Assuming the Bosnian Serbs as negotiating partners without a larger context has in effect legitimized plans for dismembering Bosnia, since the Serbs say they will lay down their arms if they are allowed to make ethnic enclaves (including in Sarajevo neighborhoods).

Karadzic says he agrees with a plan launched by the EC early in March to “cantonize” Bosnia. That is understandable, since it was virtually simultaneous with that meeting that the Bosnian Serbs started their “cleansed” corridor from Belgrade to the Serb territory in Croatia. There is, actually, no other way of making “cantons” but “cleansing” or extremely complicated population transfers which are painful even under the best of circumstances.

Although initially open to the plan, Izetbegovic rejected it as giving to Karadzic what the Bosnian Serb troops were carving out for themselves anyway. While the EC has dropped this plan, inherent in the unwillingness to “get into a quagmire” is the willingness to make a deal with the victor at the expense of those who do not even have a chance to defend themselves.

The German move to recognize Slovenia and Croatia is seen by some as evidence of a long-standing plot to get a geopolitical foothold in the Balkans for an imperialist scheme in East Europe.

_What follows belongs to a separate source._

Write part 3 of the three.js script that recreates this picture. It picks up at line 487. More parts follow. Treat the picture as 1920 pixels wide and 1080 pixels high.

There is no evidence that Germany, without an army, in which every third job depends on export to the EC, in which capitalists want cheap immigrant labor and don’t want skinhead fascists rocking the boat, is entertaining the notions capitalists had in 1932. The task of making capitalism grow in eastern Germany has been daunting enough.

Genscher may have simply made a bad call. Genscher’s wrongheaded speed to recognize may have unleashed the Serb and Croatian nationalists but war might have happened anyway. The matter is still cloudy, and he has resigned.

What is eminently clear, however, is that the callous, cowardly and self-serving policies of the the leaders of the New World Order are responsible for a great slide into barbarism which has by no means ended.